Rooting and Growing
Morning Musing
by Jill Murray
This article is part of a series on Motherhood from other voices in our community. Jill Murray is the Chief Operating Officer at Katie Kime and recently returned from maternity leave after having her second daughter.
I underestimated nearly every aspect of motherhood. The biggest aspect being the immense amount and the rapid pace at which I would personally stretch—rooting and growing at the same time.
I have always been passionately dedicated to personal growth, much of which has been inspired by my own mom and the lifelong work she continues to do. Looking within and overturning pleasant and painful parts of my story and myself have always felt like a necessity.

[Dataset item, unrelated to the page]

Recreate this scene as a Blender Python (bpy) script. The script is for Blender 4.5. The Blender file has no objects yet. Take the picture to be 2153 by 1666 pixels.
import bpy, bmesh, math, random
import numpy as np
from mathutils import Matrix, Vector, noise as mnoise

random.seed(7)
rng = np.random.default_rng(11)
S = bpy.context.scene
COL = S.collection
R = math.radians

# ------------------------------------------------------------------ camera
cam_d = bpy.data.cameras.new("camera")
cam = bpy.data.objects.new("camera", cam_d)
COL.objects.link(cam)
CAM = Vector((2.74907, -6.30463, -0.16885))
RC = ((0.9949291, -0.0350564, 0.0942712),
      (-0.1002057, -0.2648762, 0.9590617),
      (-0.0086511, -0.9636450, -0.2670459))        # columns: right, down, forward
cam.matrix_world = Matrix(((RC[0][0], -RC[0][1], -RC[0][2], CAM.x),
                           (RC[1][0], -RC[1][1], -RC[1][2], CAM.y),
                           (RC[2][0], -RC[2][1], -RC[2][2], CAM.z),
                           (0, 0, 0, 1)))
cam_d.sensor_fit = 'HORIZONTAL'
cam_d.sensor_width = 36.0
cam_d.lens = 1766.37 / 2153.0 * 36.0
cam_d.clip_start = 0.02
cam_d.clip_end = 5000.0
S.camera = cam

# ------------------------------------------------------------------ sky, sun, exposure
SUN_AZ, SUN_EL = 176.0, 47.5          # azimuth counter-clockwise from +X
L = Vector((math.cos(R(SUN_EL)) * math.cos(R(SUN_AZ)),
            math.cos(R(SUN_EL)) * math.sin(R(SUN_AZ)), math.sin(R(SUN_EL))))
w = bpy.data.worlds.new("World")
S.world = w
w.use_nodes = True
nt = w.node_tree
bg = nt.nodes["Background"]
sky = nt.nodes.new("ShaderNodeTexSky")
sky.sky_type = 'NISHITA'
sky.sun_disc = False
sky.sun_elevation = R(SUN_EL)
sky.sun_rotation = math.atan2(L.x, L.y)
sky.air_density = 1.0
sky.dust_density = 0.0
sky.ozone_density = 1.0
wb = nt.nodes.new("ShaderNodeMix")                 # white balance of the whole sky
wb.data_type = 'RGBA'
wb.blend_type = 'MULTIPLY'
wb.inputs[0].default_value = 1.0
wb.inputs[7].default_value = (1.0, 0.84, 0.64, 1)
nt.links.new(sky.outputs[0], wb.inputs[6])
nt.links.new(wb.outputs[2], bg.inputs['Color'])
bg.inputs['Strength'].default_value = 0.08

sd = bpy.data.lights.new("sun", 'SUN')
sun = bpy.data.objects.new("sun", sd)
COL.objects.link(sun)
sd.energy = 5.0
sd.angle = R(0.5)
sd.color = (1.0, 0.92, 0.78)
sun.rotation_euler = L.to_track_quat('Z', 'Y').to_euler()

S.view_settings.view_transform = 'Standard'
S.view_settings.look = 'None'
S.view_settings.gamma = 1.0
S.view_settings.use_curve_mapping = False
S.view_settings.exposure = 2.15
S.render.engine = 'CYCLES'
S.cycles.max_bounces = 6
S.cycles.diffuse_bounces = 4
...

For me, motherhood is the ultimate mirror. There is nothing I’ve experienced thus far in life that invites the moment-by-moment recurring opportunity to evaluate how one shows up in the world. There is no other role that provides such unfiltered and immediate feedback or more seemingly endless practice to regulate one’s own emotions. There is no timeline that is more pressing, and there are no other stakes as high. It is the ultimate challenge to dig deeper than ever before, to give more, love more, and learn more. To be softer and stronger. To be more present and yet incredibly aware of the passage of time.
I have never been more motivated to untangle the conditioned thoughts in my head, to break down any remaining walls in my heart, and to care for my body more tenderly. My girls are watching everything, sensing everything, and absorbing everything, so as they grow, I grow.
Paired with this motivation and my fierce resolve to do everything possible to nurture and support my girls on their own journeys, there is a new level of exhaustion. This type of fatigue doesn’t only stem from the sleepless newborn nights, the repetitive tasks of caring for young children, or the limited solo time I have in this chapter. I sense that its real roots are from the constant, deep work within oneself while simultaneously holding physical and ever-changing emotional space for others.
Recently expanding our family from one daughter to two and just entering back into my role here from maternity leave, I feel this more fully than ever. The deepest exhaustion and remarkably even deeper love and fulfillment. I have never had a greater responsibility or a more meaningful role than being a mom. I also have never admired myself more or looked more forward to what is ahead for us all. Two years in, and it feels like we are just getting started.